Work to be completed = Leave out the pictures, then output the lines of the records below from the first through the one containing "return np.array([xc, d*ct+yc*st, -d*st+yc*ct+CZ])".

Records shown =
———

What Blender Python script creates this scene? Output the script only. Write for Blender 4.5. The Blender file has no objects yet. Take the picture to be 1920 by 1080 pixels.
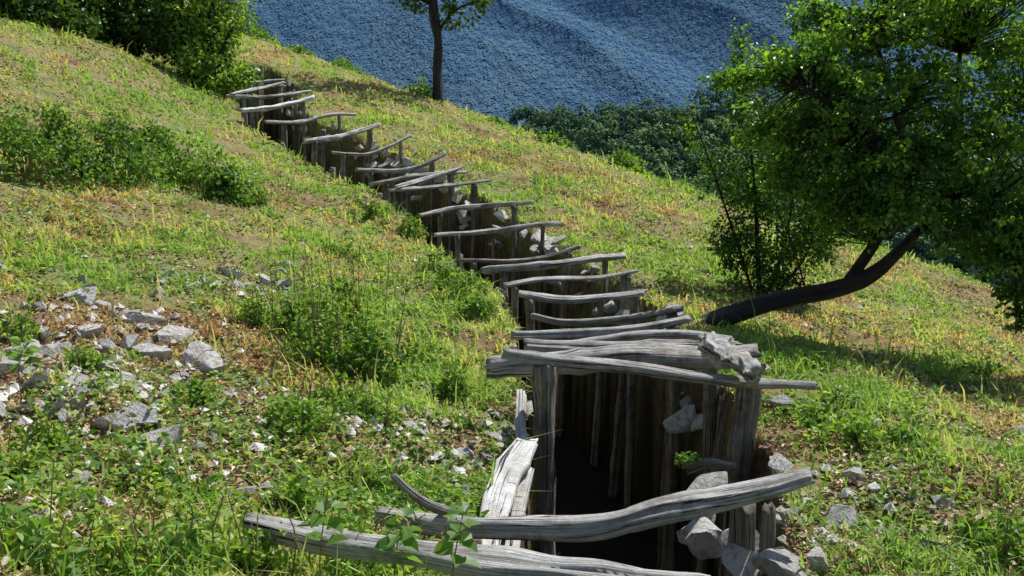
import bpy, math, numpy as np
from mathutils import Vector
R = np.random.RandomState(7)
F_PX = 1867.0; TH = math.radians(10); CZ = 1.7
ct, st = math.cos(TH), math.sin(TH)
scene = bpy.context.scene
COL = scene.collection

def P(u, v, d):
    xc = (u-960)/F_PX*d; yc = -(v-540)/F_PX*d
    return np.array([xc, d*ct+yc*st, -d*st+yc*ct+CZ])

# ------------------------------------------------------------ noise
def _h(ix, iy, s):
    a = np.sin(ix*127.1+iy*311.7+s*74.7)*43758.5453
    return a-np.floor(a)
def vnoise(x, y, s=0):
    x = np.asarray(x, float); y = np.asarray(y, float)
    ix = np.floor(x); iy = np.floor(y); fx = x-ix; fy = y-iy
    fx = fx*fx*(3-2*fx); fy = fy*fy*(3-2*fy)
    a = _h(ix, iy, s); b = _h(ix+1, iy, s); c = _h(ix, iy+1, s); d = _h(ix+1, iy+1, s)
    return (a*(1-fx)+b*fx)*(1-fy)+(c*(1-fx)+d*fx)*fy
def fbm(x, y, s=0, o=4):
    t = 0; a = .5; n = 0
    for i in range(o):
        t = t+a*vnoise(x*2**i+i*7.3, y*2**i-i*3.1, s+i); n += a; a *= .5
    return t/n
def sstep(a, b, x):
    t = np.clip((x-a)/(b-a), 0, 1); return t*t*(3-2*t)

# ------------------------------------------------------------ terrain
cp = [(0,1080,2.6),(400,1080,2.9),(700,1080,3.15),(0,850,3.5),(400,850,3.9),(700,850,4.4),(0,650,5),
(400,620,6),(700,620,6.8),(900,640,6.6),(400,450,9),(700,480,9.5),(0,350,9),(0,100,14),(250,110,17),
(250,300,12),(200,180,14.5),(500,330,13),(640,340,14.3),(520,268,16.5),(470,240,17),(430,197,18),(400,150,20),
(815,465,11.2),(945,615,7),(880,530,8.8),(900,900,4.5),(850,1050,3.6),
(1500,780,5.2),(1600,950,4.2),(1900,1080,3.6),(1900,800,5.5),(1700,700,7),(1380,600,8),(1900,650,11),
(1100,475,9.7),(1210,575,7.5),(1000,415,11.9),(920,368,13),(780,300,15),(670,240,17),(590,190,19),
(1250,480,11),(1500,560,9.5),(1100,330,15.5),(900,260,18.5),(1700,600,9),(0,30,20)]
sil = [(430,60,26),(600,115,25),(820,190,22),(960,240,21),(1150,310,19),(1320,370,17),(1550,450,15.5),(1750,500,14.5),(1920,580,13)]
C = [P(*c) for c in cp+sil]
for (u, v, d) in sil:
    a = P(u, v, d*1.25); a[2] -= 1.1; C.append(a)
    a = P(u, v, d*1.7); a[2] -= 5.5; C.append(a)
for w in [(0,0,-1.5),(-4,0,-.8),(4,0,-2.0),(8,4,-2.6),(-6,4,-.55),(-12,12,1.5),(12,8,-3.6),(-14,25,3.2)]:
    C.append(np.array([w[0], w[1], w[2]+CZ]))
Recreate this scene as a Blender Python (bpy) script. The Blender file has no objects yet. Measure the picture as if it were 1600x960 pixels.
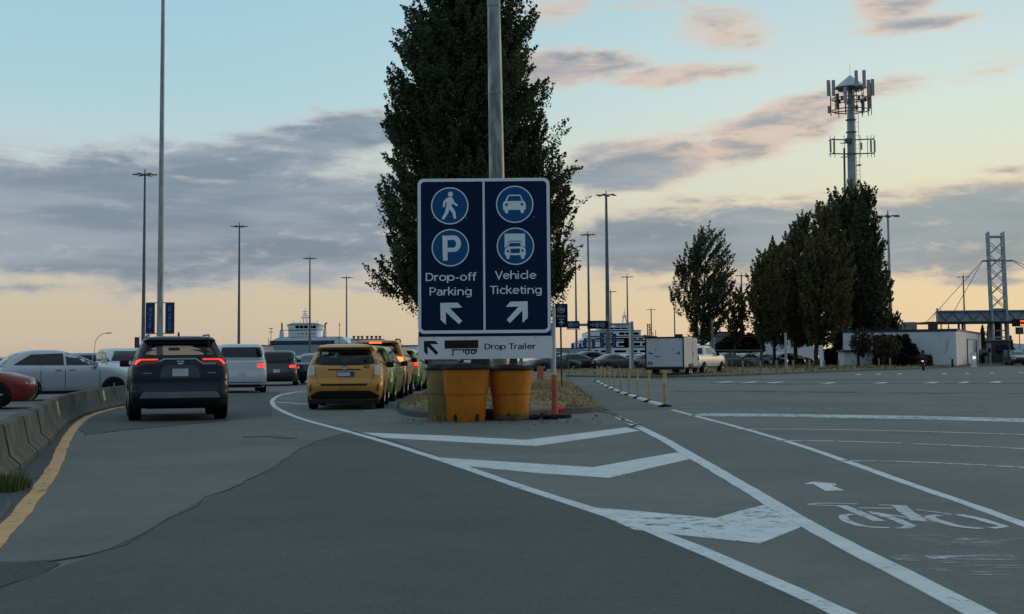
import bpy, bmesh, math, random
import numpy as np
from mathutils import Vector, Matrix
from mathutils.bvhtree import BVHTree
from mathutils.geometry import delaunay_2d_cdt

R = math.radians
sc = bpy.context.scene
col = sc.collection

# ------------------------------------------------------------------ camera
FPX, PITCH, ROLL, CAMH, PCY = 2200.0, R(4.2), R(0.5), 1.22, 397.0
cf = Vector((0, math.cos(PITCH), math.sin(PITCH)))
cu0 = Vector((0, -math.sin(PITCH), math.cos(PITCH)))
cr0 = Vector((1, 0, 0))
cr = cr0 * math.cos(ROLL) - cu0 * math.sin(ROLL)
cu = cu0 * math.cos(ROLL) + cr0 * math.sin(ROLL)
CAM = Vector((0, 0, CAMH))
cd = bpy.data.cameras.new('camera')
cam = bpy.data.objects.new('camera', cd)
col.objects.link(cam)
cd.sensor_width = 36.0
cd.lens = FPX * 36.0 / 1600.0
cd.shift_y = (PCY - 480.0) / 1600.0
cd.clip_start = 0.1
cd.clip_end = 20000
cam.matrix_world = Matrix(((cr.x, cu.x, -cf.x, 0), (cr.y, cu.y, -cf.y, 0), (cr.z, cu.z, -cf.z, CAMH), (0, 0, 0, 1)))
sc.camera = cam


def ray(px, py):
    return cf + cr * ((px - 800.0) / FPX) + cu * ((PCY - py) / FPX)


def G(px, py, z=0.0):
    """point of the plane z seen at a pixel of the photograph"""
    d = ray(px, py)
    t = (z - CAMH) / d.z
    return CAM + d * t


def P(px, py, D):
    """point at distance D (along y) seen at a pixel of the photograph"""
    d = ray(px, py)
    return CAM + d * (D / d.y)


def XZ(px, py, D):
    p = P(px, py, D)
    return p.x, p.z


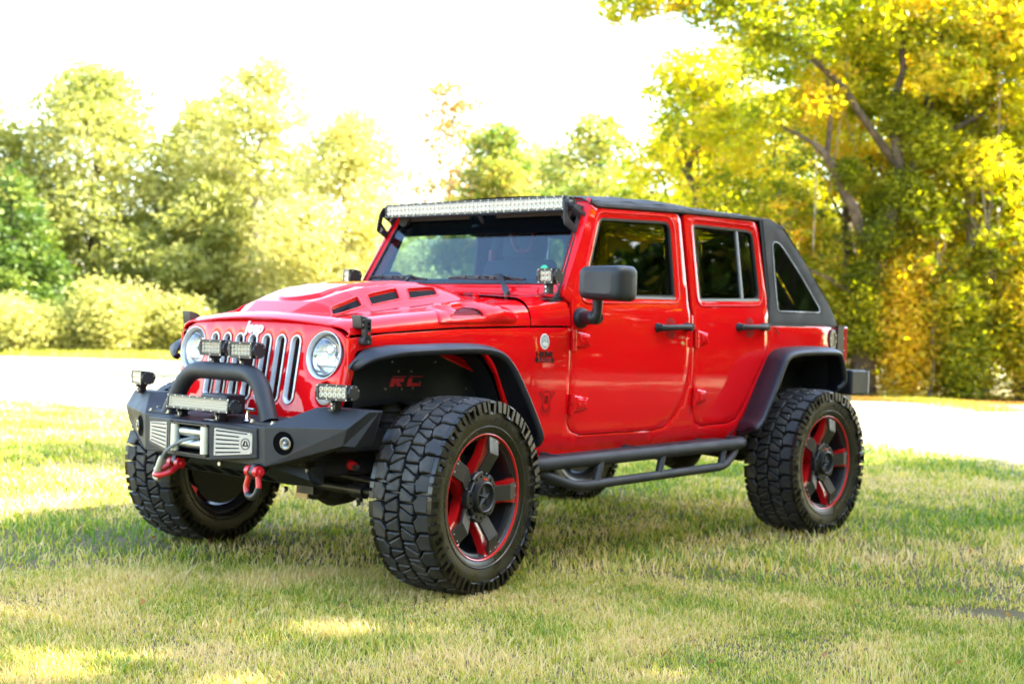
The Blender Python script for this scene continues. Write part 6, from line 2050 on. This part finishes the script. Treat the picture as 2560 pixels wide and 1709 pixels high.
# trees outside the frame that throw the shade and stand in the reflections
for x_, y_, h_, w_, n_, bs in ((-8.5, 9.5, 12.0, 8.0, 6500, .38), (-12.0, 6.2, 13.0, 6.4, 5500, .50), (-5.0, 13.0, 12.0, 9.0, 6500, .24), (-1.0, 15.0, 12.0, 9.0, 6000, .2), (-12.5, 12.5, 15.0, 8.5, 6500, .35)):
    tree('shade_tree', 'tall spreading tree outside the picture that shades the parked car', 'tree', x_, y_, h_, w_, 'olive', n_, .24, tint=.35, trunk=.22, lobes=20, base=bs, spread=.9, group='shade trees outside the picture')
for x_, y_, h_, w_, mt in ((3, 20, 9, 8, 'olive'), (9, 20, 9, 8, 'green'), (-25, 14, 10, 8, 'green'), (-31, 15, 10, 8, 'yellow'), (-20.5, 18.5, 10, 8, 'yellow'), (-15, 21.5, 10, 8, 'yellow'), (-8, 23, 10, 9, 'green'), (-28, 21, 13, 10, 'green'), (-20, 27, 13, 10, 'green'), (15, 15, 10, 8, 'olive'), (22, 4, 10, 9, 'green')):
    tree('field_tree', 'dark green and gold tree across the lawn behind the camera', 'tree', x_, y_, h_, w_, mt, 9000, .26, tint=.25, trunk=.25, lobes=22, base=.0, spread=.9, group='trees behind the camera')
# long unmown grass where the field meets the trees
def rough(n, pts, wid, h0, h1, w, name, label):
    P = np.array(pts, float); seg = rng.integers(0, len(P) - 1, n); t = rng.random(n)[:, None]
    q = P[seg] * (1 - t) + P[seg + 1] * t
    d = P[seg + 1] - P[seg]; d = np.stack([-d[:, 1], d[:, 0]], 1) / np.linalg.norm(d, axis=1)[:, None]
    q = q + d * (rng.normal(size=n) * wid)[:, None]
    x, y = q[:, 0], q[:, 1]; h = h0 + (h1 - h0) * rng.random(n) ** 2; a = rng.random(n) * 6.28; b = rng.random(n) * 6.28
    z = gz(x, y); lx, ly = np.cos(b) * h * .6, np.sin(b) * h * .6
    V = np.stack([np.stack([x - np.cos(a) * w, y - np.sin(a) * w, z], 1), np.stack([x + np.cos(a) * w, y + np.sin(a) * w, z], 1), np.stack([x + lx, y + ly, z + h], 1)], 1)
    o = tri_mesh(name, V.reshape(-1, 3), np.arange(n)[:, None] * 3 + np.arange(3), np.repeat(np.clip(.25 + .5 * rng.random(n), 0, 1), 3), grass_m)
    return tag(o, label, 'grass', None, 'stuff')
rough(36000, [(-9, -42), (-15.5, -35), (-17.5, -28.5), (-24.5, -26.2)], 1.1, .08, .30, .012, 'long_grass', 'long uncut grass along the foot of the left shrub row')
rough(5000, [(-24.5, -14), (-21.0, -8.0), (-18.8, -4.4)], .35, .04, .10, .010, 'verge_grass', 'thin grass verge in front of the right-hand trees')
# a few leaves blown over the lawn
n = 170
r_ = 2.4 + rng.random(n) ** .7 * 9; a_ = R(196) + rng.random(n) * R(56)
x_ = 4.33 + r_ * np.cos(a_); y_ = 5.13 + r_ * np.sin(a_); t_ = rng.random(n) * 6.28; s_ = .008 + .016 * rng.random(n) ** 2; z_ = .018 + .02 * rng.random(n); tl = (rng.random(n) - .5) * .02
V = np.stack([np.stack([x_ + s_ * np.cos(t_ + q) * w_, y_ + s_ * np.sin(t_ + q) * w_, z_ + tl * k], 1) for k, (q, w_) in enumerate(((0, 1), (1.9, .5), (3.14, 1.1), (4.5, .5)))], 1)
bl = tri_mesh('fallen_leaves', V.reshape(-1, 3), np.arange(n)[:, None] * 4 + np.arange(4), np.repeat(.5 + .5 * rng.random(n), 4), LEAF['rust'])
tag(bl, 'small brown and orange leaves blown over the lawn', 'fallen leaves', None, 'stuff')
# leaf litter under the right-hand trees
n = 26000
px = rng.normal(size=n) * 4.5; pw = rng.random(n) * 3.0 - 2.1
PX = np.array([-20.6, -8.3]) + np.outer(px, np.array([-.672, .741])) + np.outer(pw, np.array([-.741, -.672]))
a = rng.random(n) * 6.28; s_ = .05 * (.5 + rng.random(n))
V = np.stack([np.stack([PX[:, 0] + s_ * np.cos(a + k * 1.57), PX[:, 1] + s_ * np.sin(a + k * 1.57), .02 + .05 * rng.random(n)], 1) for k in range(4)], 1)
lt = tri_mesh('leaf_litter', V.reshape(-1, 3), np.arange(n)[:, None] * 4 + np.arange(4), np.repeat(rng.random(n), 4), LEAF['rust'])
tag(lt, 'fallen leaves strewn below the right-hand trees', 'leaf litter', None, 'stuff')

———

Response =
What Blender Python script creates this scene? Output the script only. Write for Blender 4.5. The Blender file has no objects yet. Take the picture to be 1920 by 1080 pixels.
import bpy, math, numpy as np
from mathutils import Vector
R = np.random.RandomState(7)
F_PX = 1867.0; TH = math.radians(10); CZ = 1.7
ct, st = math.cos(TH), math.sin(TH)
scene = bpy.context.scene
COL = scene.collection

def P(u, v, d):
    xc = (u-960)/F_PX*d; yc = -(v-540)/F_PX*d
    return np.array([xc, d*ct+yc*st, -d*st+yc*ct+CZ])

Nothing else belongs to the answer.